Take it from Mister Snee: We all be needin’ Talk Like A Pirate Day


Happy International Talk Like A Pirate Day, me hearties!

I’ve been celebratin’ this pro’ound holiday for several years, includin’ two columns in The Guys’ old prov’n ground, Radford University’s newspaperrr, The Tarrrrrt’n. It’s been gainin’ interest since the release o’, from all sources, Disney’s and Bruckheimer’s Pirates o’ the Caribbean; but now that the series be over, what perchance should happen to our favorite holiday?

It be a terrifyin’ prospect for considerin’. Once Marilyn Manson became passé, Halloween became all about the infernal Powerrr Rangers again. Christmas only witness’d a massive cultural upswing with the release o’ Reindeer Games, but now ye’d be lucky to find decorrrations as early as June. On the other hand, The Passion o’ the Christ scar’d the bilge out o’ so many lubbers that Easterrr feels like celebratin’ yer first keelhaul. (In other words, undesirable.)

Aye, the faithful shall remain, but be that enough for maintainin’ a sense o’ dignity every September 19?

Some would argue for keepin’ this day exclusive, but it be more important to be sharin’ the buccaneerin’ spirit with mateys at all four corners o’ the charts.

For instance, do ye think the Chinese be free to express their piratical natures? It be laughable to think so. Why, these poor rats be forc’d to shanghai (har!) their way into the Interrrnet for pornography. Yarr, it aggravates the senses further to think that this be happenin’ in plenty other countries to boot!

And take into further consideration the plight o’ the moderrrn cube rat. Most pirates got their start workin’ for The Man (o’ in this historic case, The British Man). They were flogg’d into submission to autocratic rulin’ and had no liberties to speak o’, save their evenin’ ration o’ grog. What did they do? They got fed up and turn’d pirate, they did. But there be no sign on the horizon o’ anyone today takin’ a stand and sayin’ no to extra unpaid hours when they’d rather be home watchin’ Survivorrr.

And, o’ course, there be the recent case of Andrew Case, the young lad that the University o’ Florida Police felt in need of a taserrrin’. Case ‘tis the very example o’ why the old salts left the British Navy in the firrrst place, or why another group o’ lubbers pitch’d tea off o’ diversities into Boston Harbor–“diversities” be meanin’ old, old wooden sailin’ ships.


‘Twere briny depths that day indeed!
I’d be remiss to not point out that the constables were already settin’ Case in shackles b’fore even makin’ him dance with Jack Ketch–all because he broke a rule about not speakin’ out o’ turn in a “town meetin.'”

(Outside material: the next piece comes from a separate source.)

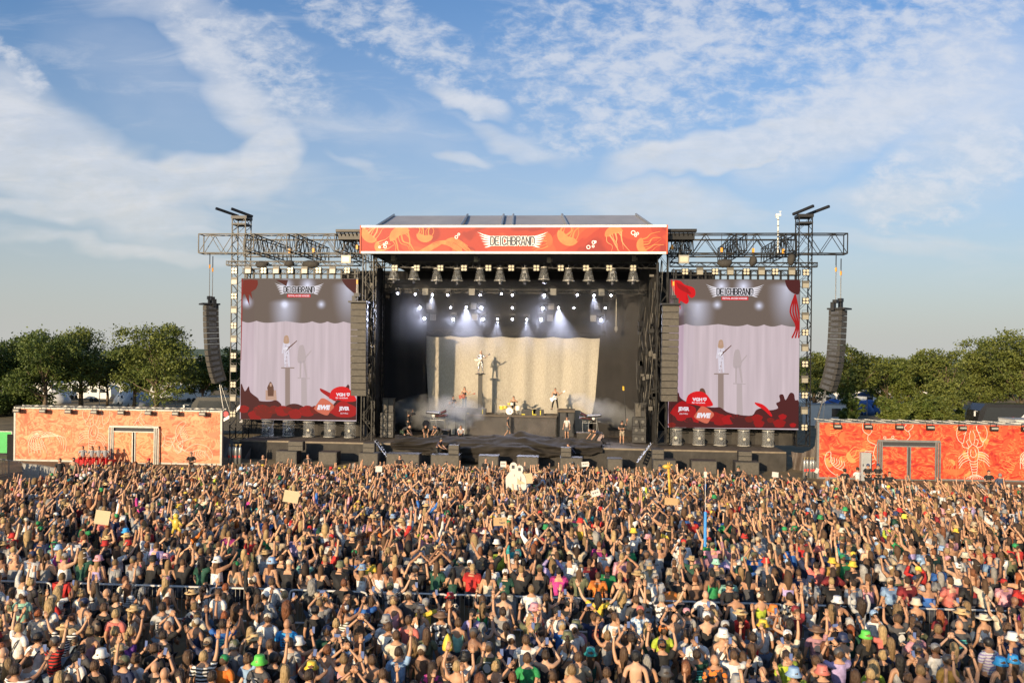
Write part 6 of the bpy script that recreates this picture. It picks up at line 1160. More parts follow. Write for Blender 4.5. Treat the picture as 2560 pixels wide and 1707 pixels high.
# ================================================================== signs and things held above the crowd
CARD = mat('cardboard', (.46, .30, .15), .8, 0, .08, 5); CREAMC = mat('cream_card', (.52, .41, .26), .8, 0, .06, 5); WHC = mat('white_card', (.56, .54, .50), .7, 0, .05, 5)
for px, py, w, h, mt, rot, label, txt in ((256, 1293, 32, 30, CREAMC, .12, 'square cream sign held up in the left of the crowd', 0), (728, 1241, 36, 28, CREAMC, .15, 'large tan sign held up below the left screen', 0), (1312, 1196, 38, 25, CREAMC, -.08, 'widest cream sign right beside the white cut-out figures', 0),
        (947, 1172, 16, 14, WHC, 0, 'small white sign at the front left of the middle', 0), (1463, 1160, 18, 12, WHC, -.08, 'small white sign near the pit right of the middle', 1), (1258, 1160, 14, 14, WHC, 0, 'small white sign with marks just left of the cut-out figures', 1),
        (1250, 1303, 32, 20, CARD, -.03, 'brown cardboard sign with writing amid the middle crowd', 2), (1678, 1253, 32, 17, CARD, .06, 'ribbed brown cardboard sign in the right part of the crowd', 0), (1489, 1232, 22, 15, WHC, -.3, 'tilted white sign with faint writing right of the middle', 1), (1938, 1186, 15, 12, WHC, .1, 'small white sign below the right screen', 0), (2042, 1176, 8, 12, WHC, .5, 'tiny white paper held up at the red wall left end', 0)):
    z = 2.25; p = G(px, py, z); sc_ = (p - CAM).length / FPX; t = empty('cardboard_sign', p); t.rotation_euler = (R(-8), rot, .1); tag(t, label, 'sign', 'signs held up in the crowd'); W2, H2 = w * sc_ / 2, h * sc_ / 2
    m = MB(); m.boxc(-W2, W2, -.012, .012, -H2, H2); m.build('board', mt, t)
    if txt:
        m = MB()
        if txt == 2: text_mb(m, 'N', lambda a, b: (a + W2 * .1, -.016, b + H2 * .45), W2 * .3, H2 * .35, 0, .03); text_mb(m, 'NaN', lambda a, b: (a + W2 * .3, -.016, b - H2 * .3), W2 * .8, H2 * .5, 0, .03)
        else:
            for k in range(3): ribbon(m, smooth([(-W2 * .7 + W2 * .5 * k, H2 * .3), (-W2 * .5 + W2 * .5 * k, -H2 * .1), (-W2 * .4 + W2 * .5 * k, H2 * .4)]), W2 * .12, lambda a, b: (a, -.016, b))
        m.build('marks', INK, t)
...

It be a sign o’ the times. We’d rather be goin’ ’bout our business then be inconvienc’d for one second of unsettlin’ liberty. And why? Because we want to follow the rules and not be getting’ the boot. We’d rather be acceptin’ our pint o’ grog than to be takin’ 40 lashin’s in the public square.

So that’s why it be so blast’d important that this day survive Johnny Depp and Kiera Knightley. It be a fun day o’ confusin’ classmateys and office crewmemberrrs, but it also be a celebration o’ the spirit that originally found’d this nation: captainin’ our own fates, rather than lettin’ some other lifeless lubber do it for us. International Talk Like A Pirate Day cannot remain in our exclusive lot’s coffers, but shar’d with the disenfranchis’d all around us.